Archaeologists have not found many examples of this type of burial given the inconspicuous and highly flimsy nature of this type of grave; in other words, it’s easy to miss and more susceptible to destruction and decomposition. Other similar field burials are cist graves (where you dig a pit and line it with things like wood planks or stone as walling) and shaft graves (five-to seven-meter trenches - more deeper than a cist grave - with a niche at the bottom for the body or the coffin to be placed in).

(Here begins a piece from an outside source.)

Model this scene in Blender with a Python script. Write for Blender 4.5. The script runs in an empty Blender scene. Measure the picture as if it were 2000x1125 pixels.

http://www.netours.com/images/stories/Rift_Valley/qumran/qumran-cemetery_400.jpg
The cemetery at Qumran. As you might see, not really much of a sight - just piles of rocks serving as grave markers. At the time of Jesus, many people (those who could not afford to commission or buy a ‘cave’-type tomb) would have been buried like this. One of the things that makes the Qumran burials so striking (the graves here show a number of differences from graves in other areas) is that skeletal analysis indicates the people buried in there to be from relatively high social classes: did these men deliberately choose to be buried like the common poor – ‘six feet under’ on the ground? (There were many natural caves around Qumran, but none are used for burial. Note that these graves were actually carefully arranged - these weren’t just rudimentary, crude pits used for hasty burials.)
Since Jesus wasn’t really from a wealthy family, had He lived a normal sort of life there’s a chance that He would have been buried in this sort of earthen grave - if His family did not already own a sort of family tomb. In fact, had Joseph of Arimathea not stepped in, it would have been likely that He would have still been buried ‘six feet under’ after His crucifixion. But since Jesus died in the late afternoon, the lack of time before Sabbath began (the Jewish day began at sundown) meant that there was not enough time to even dig a pit grave for Him. (It is true that in some cases crucifixion victims were denied burial, but we know from sources like Josephus that in Palestine those who died by crucifixion are allowed to be buried, if because of the stipulation on Deuteronomy 21 that condemned men who were stoned to death and whose bodies are hung on a tree must be taken down and buried on the same day - by the time of Jesus this passage was interpreted to include crucifixion victims, those who were hung on a ‘tree’ to die.)